② 出てきた活動を、創造的な活動と当番的な活動に分類・整理します。
当番的な活動で、みんなで順番に行ったほうがよいものは日直などの仕事にします。ただ、4月当初から必ず分けなくてはならないのではなく、学級や子供の実態に合わせて進めていくようにしましょう。
③ 子供が自分のやりたい係を選び、所属を決めます。
基本的に子供の希望を生かすようにします。特別な場合を除いて、人数を指定することはありませんが、係活動は豊かな人間関係を築くよい機会なので、3名以上が望ましいです。
係活動が楽しくなるように「認める」
子供たちはそれぞれの思いをもって係活動をスタートさせます。

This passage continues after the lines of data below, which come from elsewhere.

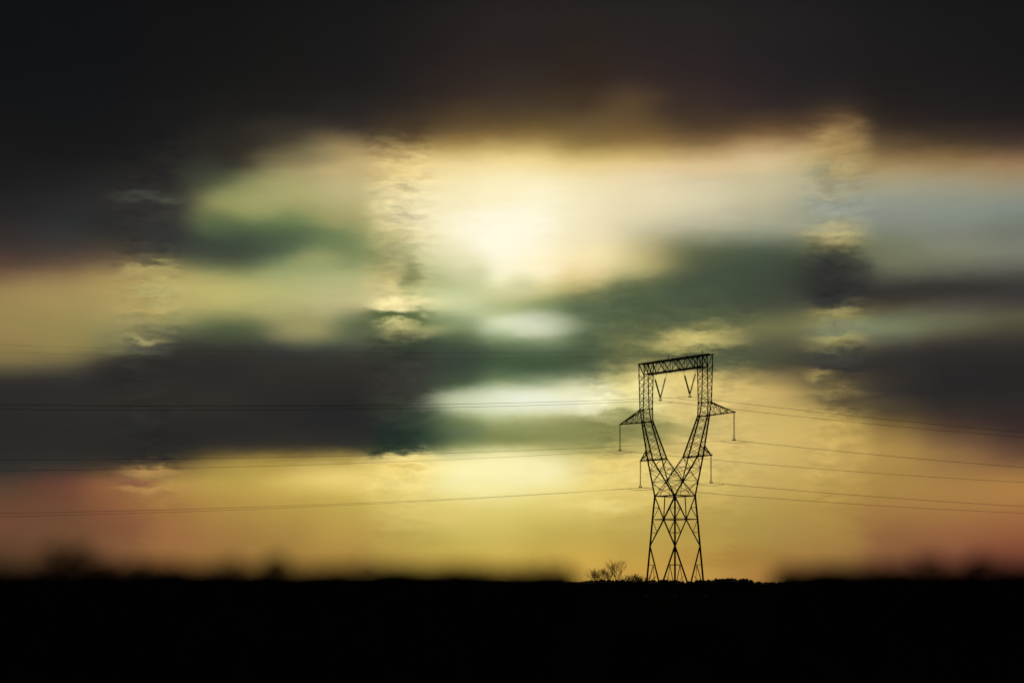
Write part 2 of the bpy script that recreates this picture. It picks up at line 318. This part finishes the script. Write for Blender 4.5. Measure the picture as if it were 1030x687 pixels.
# ------------------------------------------------------------------ pylon
TH = R(55); X0 = (678.9 - CX) / F * PYLON_D
K = PYLON_D / F
TA = X0 / PYLON_D
KA = K / (math.cos(TH) + TA * math.sin(TH))      # metres along the cross-beam for one pixel
KB = K / (math.sin(TH) - TA * math.cos(TH))      # metres along the line for one pixel
pylon = empty('electricity_pylon', (X0, PYLON_D, 0), -TH)    # local x = along the cross-beam (to the right and nearer), y = along the line
tag(pylon, 'tall dark lattice electricity pylon with two splayed arms under a top beam', 'pylon')
def P(a, b, z): return Vector((a * KA, b * KB, z))
Zt, Zb, Zu, Zm, Zl, Zv, Zw = 46.65, 44.45, 37.5, 34.95, 27.3, 23.0, 19.87
WL = [(Zw, 10.15), (15.3, 11.35), (10.1, 12.55), (0.15, 14.9)]           # body: height, half width in px both ways
def legx(z):
    for (z0, w0), (z1, w1) in zip(WL, WL[1:]):
        if z <= z0 and z >= z1: return w1 + (w0 - w1) * (z - z1) / (z0 - z1)
corners = [(-1, -1), (1, -1), (1, 1), (-1, 1)]
def C(c, z): w = legx(z); return P(c[0] * w, c[1] * w, z)
for c in corners:
    bm = bmesh.new()
    zs = [w[0] for w in WL]
    for z0, z1 in zip(zs, zs[1:]): bar(bm, C(c, z0), C(c, z1), .24)
    for z in (15.3, 10.1): plate(bm, C(c, z), .38)
    leg = obj('leg', bm, STEEL, pylon)
    bm = bmesh.new(); p = C(c, .15)
    bmesh.ops.create_cone(bm, cap_ends=True, segments=12, radius1=.6, radius2=.38, depth=.75, matrix=Matrix.Translation((p.x, p.y, .06)))
    obj('concrete_footing', bm, CONC, leg)
for i in range(4):
    c, d = corners[i], corners[(i+1) % 4]
    bm = bmesh.new()
    f = lambda t, z: lerp(C(c, z), C(d, z), t)
    bar(bm, f(0, Zw), f(1, Zw), .2); bar(bm, f(0, 15.3), f(1, 15.3), .15)
    bar(bm, f(.5, Zw), f(.5, 15.3), .12)
    for t in (0, 1):
        bar(bm, f(t, Zw), f(.5, 15.3), .15); bar(bm, f(.5, 15.3), f(t, 10.1), .16)
        bar(bm, f(t, 10.1), f(.57 if t == 0 else .43, .35), .18)
        q = lambda s, z: f(s if t == 0 else 1 - s, z)
        bar(bm, q(0, 17.6), q(.25, 17.6), .08); bar(bm, q(0, 15.3), q(.25, 17.6), .08)
        bar(bm, q(0, 12.7), q(.25, 12.7), .08); bar(bm, q(0, 15.3), q(.25, 12.7), .08)
        bar(bm, q(.25, 12.7), q(.12, 11.4), .07)
        bar(bm, q(0, 6.4), q(.19, 6.4), .09); bar(bm, q(.19, 6.4), q(0, 1.2), .1)
        bar(bm, q(.19, 6.4), q(.30, 1.5), .05); bar(bm, q(.30, 4.2), q(.14, 3.0), .06)
    plate(bm, f(.5, 15.3), .36)
    obj('face_bracing', bm, STEEL, pylon)
bm = bmesh.new()     # belts inside the body
mids = [lerp(C(corners[i], 15.3), C(corners[(i+1) % 4], 15.3), .5) for i in range(4)]
for i in range(4): bar(bm, mids[i], mids[(i+1) % 4], .1)
obj('inner_bracing', bm, STEEL, pylon)

def lattice(bm, p0, p1, q0, q1, n, w, cross=False, rungs=False):
    """zig-zag between the two chords p0-p1 and q0-q1"""
    for k in range(n):
        t0, t1 = k / n, (k + 1) / n
        if cross or k % 2 == 0: bar(bm, lerp(p0, p1, t0), lerp(q0, q1, t1), w)
        if cross or k % 2 == 1: bar(bm, lerp(q0, q1, t0), lerp(p0, p1, t1), w)
        if rungs and k: bar(bm, lerp(p0, p1, t0), lerp(q0, q1, t0), w)
ST = [(Zt, 29.6, 4.75, 2.6), (Zb, 29.6, 4.75, 2.6), (Zu, 29.5, 4.75, 1.75), (Zm, 28.2, 4.8, 1.0), (Zl, 18.0, 7.25, 2.6)]
def S(k, side, io, b):      # io -1 inner, +1 outer
    z, ac, ah, bh = ST[k]; return P(side * (ac + io * ah), b * bh, z)
for side in (-1, 1):
    bm = bmesh.new(); br = bmesh.new()
    for io in (-1, 1):
        for b in (-1, 1):
            for k in range(4):
                bar(bm, S(k, side, io, b), S(k+1, side, io, b), .13 if k < 3 else .2)
                plate(bm, S(k+1, side, io, b), .38)
            if io > 0: bar(bm, S(4, side, io, b), P(side * 10.15, b * 10.15, Zw), .22)
            else: bar(bm, S(4, side, io, b), P(0, b * 7.6, Zv), .17)
            for t in (.25, .5, .75): plate(bm, lerp(S(1, side, io, b), S(2, side, io, b), t), .26)
    arm = obj('tower_arm', bm, STEEL, pylon)
    npan = [1, 5, 2, 5]
    for k in range(1, 4):
        n = npan[k]
        for b in (-1, 1): lattice(br, S(k, side, -1, b), S(k+1, side, -1, b), S(k, side, 1, b), S(k+1, side, 1, b), n, .07, cross=True)
        for io in (-1, 1): lattice(br, S(k, side, io, -1), S(k+1, side, io, -1), S(k, side, io, 1), S(k+1, side, io, 1), n, .07, cross=True)
    for k in (2, 3, 4):    # belts
        ring = [S(k, side, -1, -1), S(k, side, 1, -1), S(k, side, 1, 1), S(k, side, -1, 1)]
        for i in range(4): bar(br, ring[i], ring[(i+1) % 4], .2 if k > 2 else .1)
    # splayed panels between the lower belt and the waist
    for b in (-1, 1):
        o0, o1 = S(4, side, 1, b), P(side * 10.15, b * 10.15, Zw)
        i0, i1 = S(4, side, -1, b), P(0, b * 7.6, Zv)
        bar(br, lerp(o0, o1, .3), lerp(i0, i1, .42), .09); bar(br, i0, lerp(o0, o1, .3), .08); bar(br, lerp(o0, o1, .3), lerp(i0, i1, .8), .08)
        bar(br, lerp(o0, o1, .62), i1, .09); bar(br, lerp(i0, i1, .42), lerp(o0, o1, .62), .08)
        bar(br, lerp(o0, o1, .62), P(side * 4.5, b * 9, 20.9), .08); bar(br, i1, P(side * 10.15, b * 10.15, Zw), .1)
        bar(br, i1, P(side * 5, b * 10.15, Zw), .07)
        plate(br, i1, .55); plate(br, o1, .6)
    for t in (.3, .62):
        bar(br, lerp(S(4, side, 1, -1), P(side * 10.15, -10.15, Zw), t), lerp(S(4, side, 1, 1), P(side * 10.15, 10.15, Zw), t), .08)
    lattice(br, S(4, side, 1, -1), P(side * 10.15, -10.15, Zw), S(4, side, 1, 1), P(side * 10.15, 10.15, Zw), 3, .09, cross=True)
    lattice(br, S(4, side, -1, -1), P(0, -7.6, Zv), S(4, side, -1, 1), P(0, 7.6, Zv), 3, .08, cross=True)
    obj('arm_bracing', br, STEEL, arm)
bm = bmesh.new()     # ties across the throat of the body
bar(bm, P(0, -7.6, Zv), P(0, 7.6, Zv), .12)
for a in (-1, 1):
    bar(bm, P(0, -7.6, Zv), P(a * 10.15, 10.15, Zw), .07); bar(bm, P(0, 7.6, Zv), P(a * 10.15, -10.15, Zw), .07)
bar(bm, P(-3, 0, 25.2), P(3, 0, 25.2), .07)
obj('throat_bracing', bm, STEEL, pylon)

bm = bmesh.new()     # top beam, a box girder
E = 34.9; tops = [-34.35, -29, -14.5, 0, 14.5, 29, 34.35]; bots = [-34.35, -21.75, -7.25, 7.25, 21.75, 34.35]
for b in (-1, 1):
    bar(bm, P(-E - .6, b * 2.6, Zt), P(E + .6, b * 2.6, Zt), .24); bar(bm, P(-29.6, b * 2.6, Zb), P(29.6, b * 2.6, Zb), .22)
    seq = [(-34.35, Zt), (-29.6, Zb), (-25, Zt), (-21.75, Zb), (-14.5, Zt), (-7.25, Zb), (0, Zt), (7.25, Zb), (14.5, Zt), (21.75, Zb), (25, Zt), (29.6, Zb), (34.35, Zt)]
    for (a0, z0), (a1, z1) in zip(seq, seq[1:]): bar(bm, P(a0, b * 2.6, z0), P(a1, b * 2.6, z1), .14)
    for a in (-21.75, -7.25, 7.25, 21.75, -14.5, 0, 14.5):
        bar(bm, P(a, b * 2.6, Zt), P(a, b * 2.6, Zb), .07)
        plate(bm, P(a, b * 2.6, Zb if a in (-21.75, -7.25, 7.25, 21.75) else Zt), .42)
for k in range(10):
    a0, a1 = -34.9 + k * 6.98, -34.9 + (k+1) * 6.98; s = 1 if k % 2 else -1
    bar(bm, P(a0, s * 2.6, Zt), P(a1, -s * 2.6, Zt), .1)
    bar(bm, P(a0, -2.6, Zt), P(a0, 2.6, Zt), .1)
    if 0 < k < 9: bar(bm, P(a0, -s * 2.6, Zb), P(a1 if k < 8 else 29.6, s * 2.6, Zb), .09)
bar(bm, P(34.9, -2.6, Zt), P(34.9, 2.6, Zt), .12)
obj('top_beam', bm, STEEL, pylon)
for a in (-6.5, 27.0):
    bm = bmesh.new()
    bar(bm, P(a - 1, 0, Zt), P(a, 0, Zt + 1.0), .08); bar(bm, P(a + 1, 0, Zt), P(a, 0, Zt + 1.0), .08)
    bar(bm, P(a - 1.2, -2.6, Zt + .02), P(a - 1.2, 2.6, Zt + .02), .08)
    obj('earth_wire_bracket', bm, STEEL, pylon)

# cross-arms
ARMS = [(57.3, Zm + .1, lambda s, b: S(3, s, 1, b), lambda s, b: S(2, s, 1, b), 4),
        (35.5, Zl, lambda s, b: S(4, s, 1, b), lambda s, b: lerp(S(3, s, 1, b), S(4, s, 1, b), .74), 2)]
TIPS = []
for (at, zt_, lowf, topf, n) in ARMS:
    for side in (-1, 1):
        bm = bmesh.new(); tip = P(side * at, 0, zt_)
        for b in (-1, 1):
            bar(bm, lowf(side, b), tip, .19); bar(bm, topf(side, b), tip, .15)
            lattice(bm, lowf(side, b), tip, topf(side, b), tip, n, .08)
            lattice(bm, topf(side, b), tip, lowf(side, b), tip, n, .06)
        lattice(bm, lowf(side, -1), tip, lowf(side, 1), tip, n, .07); lattice(bm, topf(side, -1), tip, topf(side, 1), tip, n, .07)
        for k in range(1, n):
            for b in (-1, 1): bar(bm, lerp(lowf(side, b), tip, k / n), lerp(topf(side, b), tip, k / n), .07)
        bar(bm, tip + Vector((-.25, 0, 0)), tip + Vector((.25, 0, 0)), .3)
        obj('cross_arm', bm, STEEL, pylon); TIPS.append(tip)

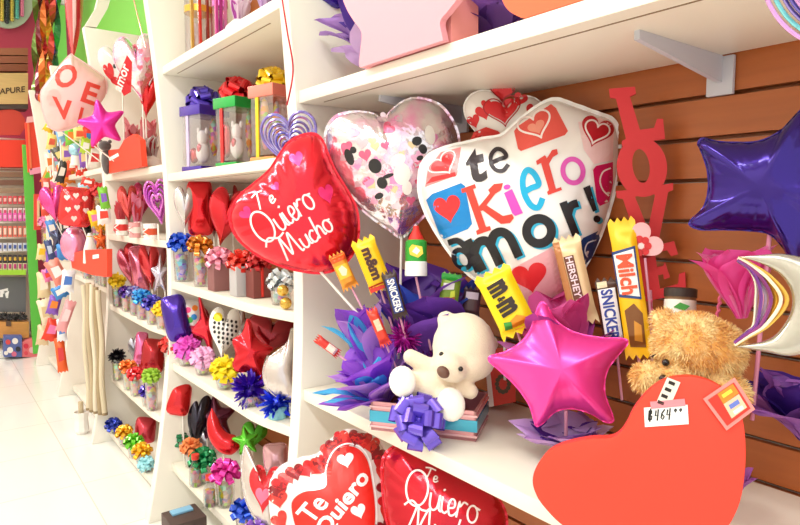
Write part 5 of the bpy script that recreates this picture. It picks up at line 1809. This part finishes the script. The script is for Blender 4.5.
# the rack itself
xr = P(28, 200, Y=YE).x
rk = thing('end_rack', 'pale rack with shelf boards across the far end of the aisle', 'rack', (xr - .4, YE + .2, 0))
mk('back_panel', box(0, .18, .75, .86, .02, 1.5), mat('#d8cfc0'), rk, False)
mk('plinth', box(-.0, -.0, .032, .95, .46, .06), mat('#f4f0e4'), rk, True, .004)
for yy in (136, 168, 205, 222, 238, 252, 272, 340):
    zz = P(10, yy, Y=YE).z
    mk('shelf', box(0, .06, zz - .006, .84, .2, .012), mat('#efe7d8' if yy < 270 else '#c9c2b4'), rk, False)
mk('side_post', box(.41, .0, .75, .02, .04, 1.5), mat('#b8b4ac'), rk, False)
rt, c0, lo = slab('oval_display', 'oval board of bead strings on the red far wall', 'display board', shape(ROUND, 9, 4, 48, 48), 5.9, .03, '#b9c9b0')
for i, (x, c) in enumerate(((-8, '#c8a83a'), (-3, '#4a5a3a'), (2, '#d8c04a'), (7, '#2c3a3a'), (12, '#c8b84a'), (17, '#5ab8a8'), (22, '#e07a9a'))):
    a, b = P(x, -14, Y=5.88), P(x, 22 - abs(i - 3) * 2.4, Y=5.88)
    n = 14
    mk('bead_string', join(*[ball((a + (b - a) * (k / n)) - V((c0.x, 5.9, lo)), .016, nu=8, nv=6) for k in range(n + 1)]), mat(c, 'ribbon'), rt)
for i, y in enumerate((48, 56, 64)):
    slab('wooden_slat_box', ('topmost', 'middle', 'lowest')[i] + ' of the three brown slat boxes stacked on the tan wooden crate', 'box', rect(-12, y, 28, y + 7), YE + .02, .16, ('#a8664a', '#9c5a42', '#8f5038')[i], 'wood', 'brown slat boxes')
rt, c0, lo = slab('wooden_crate', 'tan wooden crate with dark printed word on the far end rack', 'crate', rect(-12, 73, 28, 104), YE, .2, '#d8b478', 'wood', None, [])
fr = Frame(P(8, 90, Y=YE - .002), n=(0, -1, 0))
d_ = decal('lettering', text_px('CAPURE', (-6, 95), (31, -3), (0, -6), .02), fr, None, mat('#4a3420'), None, .001)
d_.matrix_world = fr.M
d_.parent = rt
d_.matrix_parent_inverse = Matrix.Translation(V((c0.x, YE, lo))).inverted()
slab('dark_gap', 'dark strip for the shaded gap under the tan wooden crate', 'tray', rect(-12, 104, 28, 109), YE + .01, .18, '#4a3a34')  # dark slab stands in for the shade in the gap below the crate
slab('heart_board', 'dull red heart board on the far end rack below the crate', 'heart board', [(-10, 112), (2, 110), (12, 109), (20, 112), (25, 119), (25, 128), (20, 135), (-10, 135)], YE + .02, .03, '#c8402f')
slab('gift_carton', 'wide red carton on the far end rack under the dull red heart', 'box', rect(-12, 140, 25, 167), YE, .16, '#e83a22', 'plain', None, [])
rt, c0, lo = slab('hanging_gift_bag', 'tall red gift bag with pink edges hanging at the end of the aisle', 'gift bag', [(26, 122), (42, 119), (50, 168), (29, 172)], 5.2, .08, '#e8462c', 'paper', None, [('edge_band', [(27, 117), (42, 115), (43, 121), (26, 123)], '#f4b8b8', 'paper'), ('edge_band', [(29, 169), (50, 165), (51, 171), (30, 175)], '#f2a0b8', 'paper'), ('fold', [(27, 123), (29, 123), (32, 170), (30, 170)], '#f07a4c', 'paper')])
for i, y in enumerate((172, 180, 188)):
    slab('wooden_slat', ('topmost', 'middle', 'lowest')[i] + ' brown wooden slat below the wide red carton', 'tray', rect(-12, y, 27, y + 5), YE + .01, .1, ('#8f6a54', '#7a5444', '#a08870')[i], 'wood', 'brown wooden slats of the far rack')  # brown slats of the rack, each a thin slab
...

教師から見て当番的で創意工夫があまり見られない活動もあるかもしれません。しかし、はじめからあまり教師が手を入れるのではなく、子供のやりたいという思いを尊重したほうがよいでしょう。
子供の思いを認め、「係活動って楽しいな」と思えるようにすることが第一歩です。活動を続けるうえで壁にぶつかったり、停滞したりすることが出てきます。そのときを見極めて、教師が適切な支援をすると効果的でしょう。